La vie active, proprement morale et politique, tout ce qui est du domaine de relations humaines, depuis la ‘monastique’ - perfectionnement moral individuel - jusqu’au sommet de la politique, consiste dans des actes essentiellement communautaires. En ce domaine le bonheur se trouve dans une communication, dans une activité commune. 
C’est dans le milieu familial et communautaire que l’homme trouve son épanouissement. La vie familiale peut décevoir, révolter ; on cherche alors une autre famille, une autre communauté ; mais rester seul est perçu comme une frustration.

L’activité contemplative apparaît, elle, proprement solitaire. Et pourtant, non seulement elle présuppose une éducation et des conditions, au moins matérielles, qui ressortent de la vie sociale, mais encore son exercice même est concrètement inséparable d’une communication avec d’autres ‘contemplatifs’. En prenant ce terme en toute son acception il est clair que la communication entre les hommes y est essentielle, depuis la paternité spirituelle dans la vie mystique, jusqu’à la collaboration intellectuelle et scientifique dans la vie universitaire et culturelle. Et c’est par la communication que la contemplation progresse : tout savant est enseignant, tout maître de sagesse forme des disciples. L’isolé n’aboutit à rien. L’objet même de la contemplation, qu’il soit d’ordre divin ou humain, est essentiellement commun, hors de toute appropriation personnelle.


Il est besoin d’y insister : l’homme est naturellement social.

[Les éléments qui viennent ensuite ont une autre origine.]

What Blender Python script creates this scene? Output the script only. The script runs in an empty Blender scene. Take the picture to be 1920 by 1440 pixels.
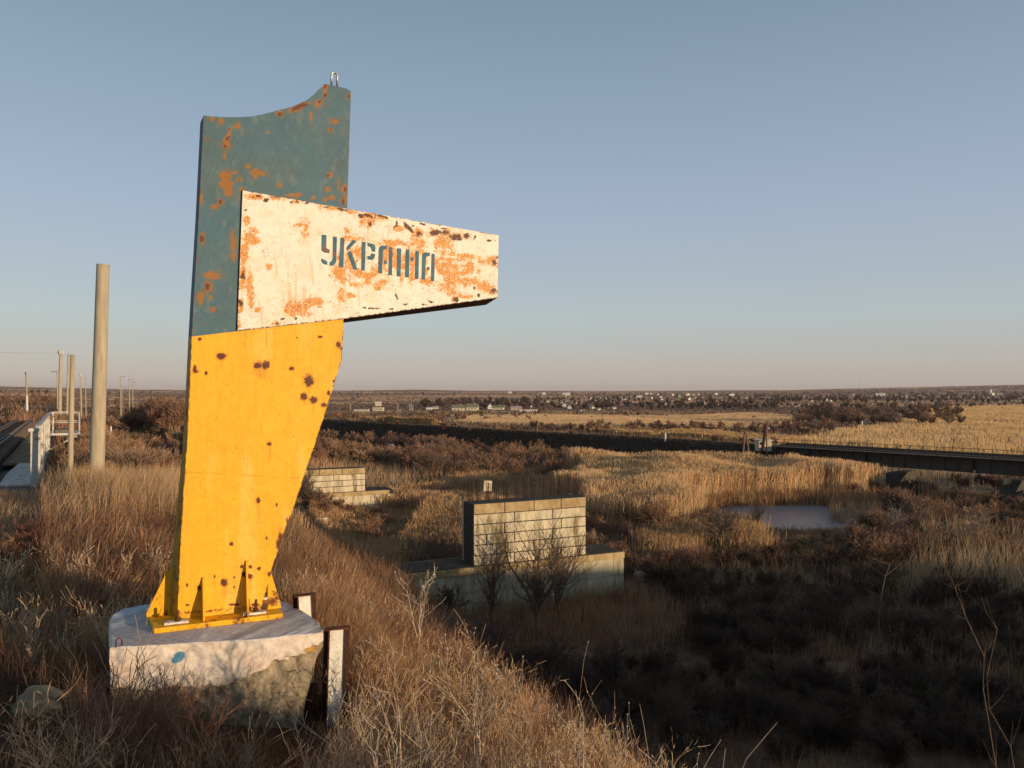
import bpy, bmesh, math, random
import numpy as np
from mathutils import Vector

S = bpy.context.scene
COL = S.collection
R = math.radians
random.seed(7)
rng = np.random.default_rng(11)

# ------------------------------------------------------------------ camera, sky, sun, exposure
F = 1442.0                       # focal length in photo pixels (1920 wide)
PITCH = math.atan(13 / F)
cam = bpy.data.cameras.new('camera')
cam.sensor_width = 36.0
cam.lens = 36.0 * F / 1920
cam.clip_start = 0.1
cam.clip_end = 30000
camo = bpy.data.objects.new('camera', cam)
COL.objects.link(camo)
camo.rotation_euler = (math.pi / 2 + PITCH, 0, 0)
S.camera = camo

SUN_AZ, SUN_EL = 55.0, 5.5       # azimuth right of straight-behind the camera, elevation
world = bpy.data.worlds.new('World')
S.world = world
world.use_nodes = True
nt = world.node_tree
for n in list(nt.nodes):
    nt.nodes.remove(n)
N = nt.nodes.new
L = nt.links.new
sky = N('ShaderNodeTexSky'); sky.sky_type = 'NISHITA'; sky.sun_disc = False
sky.sun_elevation = R(SUN_EL); sky.sun_rotation = R(180 - SUN_AZ)
sky.air_density = 1; sky.dust_density = .3; sky.ozone_density = 2
bgn = N('ShaderNodeBackground'); bgn.inputs[1].default_value = 0.028
L(sky.outputs[0], bgn.inputs[0])
tc = N('ShaderNodeTexCoord'); sx = N('ShaderNodeSeparateXYZ')
L(tc.outputs['Generated'], sx.inputs[0])
ramp = N('ShaderNodeValToRGB')
L(sx.outputs[2], ramp.inputs[0])
cr = ramp.color_ramp
stops = [(0.0, (.395, .345, .345)), (.03, (.40, .37, .365)), (.09, (.385, .425, .445)), (.218, (.315, .375, .475)),
         (.342, (.24, .315, .40)), (.446, (.185, .26, .325)), (1.0, (.085, .125, .175))]
while len(cr.elements) < len(stops):
    cr.elements.new(.5)
for e, (p, c) in zip(cr.elements, stops):
    e.position = p; e.color = (*c, 1)
bg2 = N('ShaderNodeBackground'); bg2.inputs[1].default_value = 1.07
L(ramp.outputs[0], bg2.inputs[0])
add = N('ShaderNodeAddShader'); wo = N('ShaderNodeOutputWorld')
L(bgn.outputs[0], add.inputs[0]); L(bg2.outputs[0], add.inputs[1]); L(add.outputs[0], wo.inputs[0])

sund = bpy.data.lights.new('sun', 'SUN')
sund.energy = 4.8; sund.angle = R(.55); sund.color = (1, .73, .45)
suno = bpy.data.objects.new('sun', sund)
COL.objects.link(suno)
SV = Vector((math.sin(R(SUN_AZ)) * math.cos(R(SUN_EL)), -math.cos(R(SUN_AZ)) * math.cos(R(SUN_EL)), math.sin(R(SUN_EL))))
suno.rotation_euler = SV.to_track_quat('Z', 'Y').to_euler()
suno.location = (40, -30, 20)

S.view_settings.view_transform = 'Standard'
S.view_settings.look = 'None'
S.view_settings.exposure = 0
S.view_settings.gamma = 1
S.cycles.max_bounces = 6
S.cycles.diffuse_bounces = 3
S.cycles.transparent_max_bounces = 4

# ------------------------------------------------------------------ helpers
CP, SP_ = math.cos(PITCH), math.sin(PITCH)


def ray(x, y):
    a = (x - 960) / F; b = (720 - y) / F
    return Vector((a, CP - SP_ * b, SP_ + CP * b))


def P(x, y, D):
    d = ray(x, y)
    return d * (D / d.y)


ORG = {}


def link(name, data, loc=(0, 0, 0), parent=None):
    o = bpy.data.objects.new(name, data)
    COL.objects.link(o)
    loc = Vector(loc)
    if parent is not None:
        o.parent = parent
        o.location = loc - ORG[parent.name]
    else:
        o.location = loc
    ORG[o.name] = loc
    return o


def tag(o, label=None, cat=None, group=None, kind=None):
    if label: o['label'] = label
    if cat: o['category'] = cat
    if group: o['group'] = group
    if kind: o['kind'] = kind
    return o


def empty(name, loc, label=None, cat=None, group=None):
    o = link(name, None, loc)
    o.empty_display_size = .3
    return tag(o, label, cat, group)


def dup(root, loc, rz=0, label=None, group=None, scale=1):
    r = root.copy(); COL.objects.link(r)
    r.location = loc; r.rotation_euler = (0, 0, rz); r.scale = (scale,) * 3 if not isinstance(scale, tuple) else scale
    if label: r['label'] = label
    if group: r['group'] = group
    for ch in list(root.children):
        c = ch.copy(); COL.objects.link(c); c.parent = r
        for g in list(ch.children):
            d = g.copy(); COL.objects.link(d); d.parent = c
    return r


class MB:
    """collects world-space geometry, then links it as one mesh object"""
    def __init__(s):
        s.v = []; s.f = []

    def add(s, vs, fs):
        n = len(s.v)
        s.v += [Vector(v) for v in vs]
        s.f += [tuple(i + n for i in f) for f in fs]
        return s

    def box(s, c, size, rz=0, bev=0):
        hx, hy, hz = [a / 2 for a in size]
        ca, sa = math.cos(rz), math.sin(rz)
        vs = []
        for z in (-hz, hz):
            for x, y in ((-hx, -hy), (hx, -hy), (hx, hy), (-hx, hy)):
                vs.append((c[0] + x * ca - y * sa, c[1] + x * sa + y * ca, c[2] + z))
        return s.add(vs, [(3, 2, 1, 0), (4, 5, 6, 7), (0, 1, 5, 4), (1, 2, 6, 5), (2, 3, 7, 6), (3, 0, 4, 7)])

    def obox(s, o, ax, ay, az):
        """box from corner o with three edge vectors"""
        o = Vector(o)
        vs = [o, o + ax, o + ax + ay, o + ay]
        vs += [v + az for v in vs]
        return s.add(vs, [(3, 2, 1, 0), (4, 5, 6, 7), (0, 1, 5, 4), (1, 2, 6, 5), (2, 3, 7, 6), (3, 0, 4, 7)])

    def prism(s, pts, off):
        n = len(pts); off = Vector(off)
        vs = [Vector(p) for p in pts] + [Vector(p) + off for p in pts]
        fs = [tuple(range(n)), tuple(range(2 * n - 1, n - 1, -1))]
        fs += [(i, i + n, (i + 1) % n + n, (i + 1) % n) for i in range(n)]
        return s.add(vs, fs)

    def loft(s, a, b):
        n = len(a)
        fs = [tuple(range(n)), tuple(range(2 * n - 1, n - 1, -1))]
        fs += [(i, i + n, (i + 1) % n + n, (i + 1) % n) for i in range(n)]
        return s.add(list(a) + list(b), fs)

    def tube(s, pts, rad, n=8, cap=True):
        pts = [Vector(p) for p in pts]
        if not hasattr(rad, '__len__'): rad = [rad] * len(pts)
        base = len(s.v)
        u = None
        for i, p in enumerate(pts):
            t = (pts[min(i + 1, len(pts) - 1)] - pts[max(i - 1, 0)]).normalized()
            if u is None:
                u = t.orthogonal().normalized()
            u = (u - t * u.dot(t)).normalized()
            w = t.cross(u)
            for k in range(n):
                a = 2 * math.pi * k / n
                s.v.append(p + (u * math.cos(a) + w * math.sin(a)) * rad[i])
        for i in range(len(pts) - 1):
            for k in range(n):
                a = base + i * n + k; b = base + i * n + (k + 1) % n
                s.f.append((a, b, b + n, a + n))
        if cap:
            s.f.append(tuple(base + k for k in range(n - 1, -1, -1)))
            s.f.append(tuple(base + (len(pts) - 1) * n + k for k in range(n)))
        return s

    def build(s, name, mat, parent=None, loc=None, smooth=False, bevel=0):
        if loc is None:
            loc = ORG[parent.name] if parent is not None else Vector((0, 0, 0))
        loc = Vector(loc)
        me = bpy.data.meshes.new(name)
        me.from_pydata([v - loc for v in s.v], [], s.f)
        bm = bmesh.new(); bm.from_mesh(me)
        bmesh.ops.recalc_face_normals(bm, faces=bm.faces)
        if bevel:
            bmesh.ops.bevel(bm, geom=list(bm.edges), offset=bevel, segments=2, affect='EDGES', profile=.6)
        bm.to_mesh(me); bm.free()
        me.materials.append(mat)
        if smooth:
            me.polygons.foreach_set('use_smooth', [True] * len(me.polygons))
        return link(name, me, loc, parent)


def npmesh(name, V, Fq, mat, col=None, smooth=False, parent=None, loc=(0, 0, 0)):
    """fast mesh from numpy: V (n,3), Fq (m,4) or (m,3), col (n,3) vertex colours"""
    me = bpy.data.meshes.new(name)
    loc = Vector(loc)
    V = np.asarray(V, dtype=np.float32) - np.array(loc, dtype=np.float32)
    k = Fq.shape[1]
    me.vertices.add(len(V)); me.vertices.foreach_set('co', V.ravel())
    me.loops.add(Fq.size); me.loops.foreach_set('vertex_index', Fq.astype(np.int32).ravel())
    me.polygons.add(len(Fq))
    me.polygons.foreach_set('loop_start', np.arange(0, Fq.size, k, dtype=np.int32))
    me.update(calc_edges=True)
    if smooth:
        me.polygons.foreach_set('use_smooth', np.ones(len(Fq), dtype=bool))
    if col is not None:
        a = me.attributes.new('tint', 'FLOAT_COLOR', 'POINT')
        c4 = np.ones((len(V), 4), dtype=np.float32); c4[:, :3] = col
        a.data.foreach_set('color', c4.ravel())
    me.materials.append(mat)
    return link(name, me, loc, parent)


def hash2(ix, iy, seed):
    h = (ix.astype(np.int64) * 374761393 + iy.astype(np.int64) * 668265263 + seed * 1442695041) & 0x7fffffff
    h = ((h ^ (h >> 13)) * 1274126177) & 0x7fffffff
    return ((h ^ (h >> 16)) & 0xffff) / 65535.0


def vnoise(x, y, seed=0):
    x = np.asarray(x, float); y = np.asarray(y, float)
    ix = np.floor(x); iy = np.floor(y)
    fx = x - ix; fy = y - iy
    fx = fx * fx * (3 - 2 * fx); fy = fy * fy * (3 - 2 * fy)
    a = hash2(ix, iy, seed); b = hash2(ix + 1, iy, seed); c = hash2(ix, iy + 1, seed); d = hash2(ix + 1, iy + 1, seed)
    return (a * (1 - fx) + b * fx) * (1 - fy) + (c * (1 - fx) + d * fx) * fy


def fbm(x, y, seed=0, oct=4, lac=2.1, gain=.5):
    t = 0; amp = 1; tot = 0
    for i in range(oct):
        t = t + amp * vnoise(np.asarray(x) * lac ** i + 17.3 * i, np.asarray(y) * lac ** i - 9.1 * i, seed + i)
        tot += amp; amp *= gain
    return t / tot


def sstep(a, b, x):
    t = np.clip((x - a) / (b - a), 0, 1)
    return t * t * (3 - 2 * t)


# ------------------------------------------------------------------ materials
def mat_new(name):
    m = bpy.data.materials.new(name); m.use_nodes = True
    nt = m.node_tree
    b = nt.nodes['Principled BSDF']
    b.inputs['Specular IOR Level'].default_value = .25
    return m, nt, b


def noisy(name, c1, c2, scale=4, rough=.85, bump=.0, c3=None, scale3=.6, detail=6, spec=.25, metal=0, stretch=None, lo=.35, hi=.65, bscale=None):
    """two-tone mottled material from object-space noise"""
    m, nt, b = mat_new(name)
    N = nt.nodes.new; L = nt.links.new
    tc = N('ShaderNodeTexCoord')
    mp = N('ShaderNodeMapping'); L(tc.outputs['Object'], mp.inputs[0])
    if stretch: mp.inputs['Scale'].default_value = stretch
    n = N('ShaderNodeTexNoise'); n.inputs['Scale'].default_value = scale; n.inputs['Detail'].default_value = detail
    n.inputs['Roughness'].default_value = .65
    L(mp.outputs[0], n.inputs[0])
    r = N('ShaderNodeValToRGB'); L(n.outputs[0], r.inputs[0])
    r.color_ramp.elements[0].position = lo; r.color_ramp.elements[0].color = (*c1, 1)
    r.color_ramp.elements[1].position = hi; r.color_ramp.elements[1].color = (*c2, 1)
    out = r.outputs[0]
    if c3:
        n3 = N('ShaderNodeTexNoise'); n3.inputs['Scale'].default_value = scale3; n3.inputs['Detail'].default_value = 7
        n3.inputs['Roughness'].default_value = .7
        L(mp.outputs[0], n3.inputs[0])
        r3 = N('ShaderNodeValToRGB'); L(n3.outputs[0], r3.inputs[0])
        r3.color_ramp.elements[0].position = .55; r3.color_ramp.elements[0].color = (0, 0, 0, 1)
        r3.color_ramp.elements[1].position = .64; r3.color_ramp.elements[1].color = (1, 1, 1, 1)
        mx = N('ShaderNodeMix'); mx.data_type = 'RGBA'
        L(r3.outputs[0], mx.inputs[0]); L(out, mx.inputs[6]); mx.inputs[7].default_value = (*c3, 1)
        out = mx.outputs[2]
    L(out, b.inputs['Base Color'])
    b.inputs['Roughness'].default_value = rough
    b.inputs['Specular IOR Level'].default_value = spec
    b.inputs['Metallic'].default_value = metal
    if bump:
        nb = N('ShaderNodeTexNoise'); nb.inputs['Scale'].default_value = bscale or scale * 4; nb.inputs['Detail'].default_value = 6
        L(mp.outputs[0], nb.inputs[0])
        bp = N('ShaderNodeBump'); bp.inputs['Strength'].default_value = bump; bp.inputs['Distance'].default_value = .02
        L(nb.outputs[0], bp.inputs['Height']); L(bp.outputs[0], b.inputs['Normal'])
    return m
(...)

La vie en société n’est pas un accident de l’Histoire. Chaque communauté en particulier, chaque société familiale, économique, culturelle, politique est bien le fruit de libres initiatives, contingentes et accidentelles. Mais le fait social lui-même est inscrit dans la nature humaine. La société procède d’un instinct de nature. Ainsi l’homme individuel est naturellement indigent. Même si l’institution de telle ou telle société est le fruit de la volonté des hommes, elle procède d’un désir naturel inconscient.


La vie politique est donc naturelle, et certaines communautés doivent être dites proprement ‘naturelles’. En quel sens ? 
Dans les choses matérielles on parle d’artificiel pour distinguer ce qui vient de l’action des hommes, par opposition à ce qui vient des choses physiques elles-mêmes. En politique il est bien clair que tout vient des hommes. En ce sens toute réalité politique est ‘artificielle’. Mais il y a des communautés où des activités humaines qui sont issues nécessairement de la nature même de l’homme, l’initiative de ce dernier n’intervenant que pour la réalisation hic et nunc ; sont artificielles les communautés que l’homme constitue par pure volonté. Une communauté universellement présente comme la famille en dépit des formes diverses qu’elle peut prendre, est naturelle. Le métier d’agriculteur est naturel car il correspond au besoin premier de l’homme qui est de se nourrir. Certaines activités, au contraire, comme éditer des livres, étudier une science, sont le fait d’une initiative et ne s’imposent pas à tout homme. Une société financière n’est pas naturelle ; ce genre de société est d’existence récente et ne correspond pas à un besoin absolument nécessaire de l’homme. La politique devra donc considérer des sociétés et des activités plus ou moins naturelles, artificielles, voire contre nature, selon leurs rapports à la nature et au bonheur de l’homme.




[1] Saint Syméon le Nouveau Théologien, Chapitres pratiques et théologiques, n.89.